22 Jahweh schiep mij als zijn eerste gewrocht, Als het eerste werk, dat Hij ooit heeft gemaakt;
“Adonai possessed me in the beginning of his work, before his deeds of old.
23 Van oudsher ben ik gevormd, Van den beginne, vóór de eerste tijden der aarde.
I was set up from everlasting, from the beginning, before the earth existed.
24 Toen er nog geen oceanen waren. was ik geboren, Toen er nog geen bronnen, rijk aan water, bestonden;
When there were no depths, I was born, when there were no springs abounding with water.
25 Eer de bergen waren neergelaten, Eer de heuvels ontstonden, werd ik geboren,
Before the mountains were settled in place, before the hills, I was born;
26 Eer Hij de aarde had gemaakt en de velden, En alle grondstoffen der wereld.
while as yet he had not made the earth, nor the fields, nor the beginning of the dust of the world.
27 Toen Hij de hemel welfde, was ik aanwezig, Toen Hij een kring trok rond het vlak van de oceaan;
When he established the heavens, I was there; when he set a circle on the surface of the deep,
28 Toen Hij daarboven de wolken bevestigde, En de bronnen van de oceaan begonnen te stromen;
when he established the clouds above, when the springs of the deep became strong,
29 Toen Hij de zee haar grenzen stelde, Dat de wateren haar oevers niet zouden overschrijden; Toen Hij de fundamenten der aarde legde:
when he gave to the sea its boundary by his statute, that the waters should not violate the word of his mouth, when he marked out the foundations of the earth;
30 Was ik bij Hem als een troetelkind, Was ik elke dag zijn vermaak, Dartelde ik heel de tijd onder zijn ogen,
then I was the craftsman by his side.
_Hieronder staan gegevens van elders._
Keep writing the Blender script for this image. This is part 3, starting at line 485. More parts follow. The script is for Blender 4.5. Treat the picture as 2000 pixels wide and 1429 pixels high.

I was a delight day by day, always rejoicing before him,
31 Spelend op zijn wereldrond, En mij vermakend met de kinderen der mensen.
Rejoicing in his whole world. My delight was with the sons of men.
32 Welnu dan kinderen luistert naar mij; Gelukkig zij, die mijn wegen bewaren;
“Now therefore, my sons, sh'ma ·hear obey· unto me, for blessed are those who keep my ways.
33 Hoort naar de lessen, weest wijs, en verwerpt ze niet. En de wacht houden aan de posten van mijn poorten.
Sh'ma ·Hear obey· instruction, and be wise. Don’t refuse it.
34 Gelukkig de mens, die naar mij luistert, Die elke dag aan mijn deuren waken,
Blessed is the man who sh'ma ·hears obeys· me, watching daily at my gates, waiting at my door posts.
35 Wie mij vindt, heeft het leven gevonden, En welbehagen verkregen van Jahweh;
For whoever finds me, finds life, and will obtain favor from Adonai.
36 Maar wie mij mist, benadeelt zichzelf, En al wie mij haten, beminnen de dood!
But he who sins ·errs (the standard goal)· against me wrongs his own soul. All those who hate me 'ahav ·affectionately love· death.”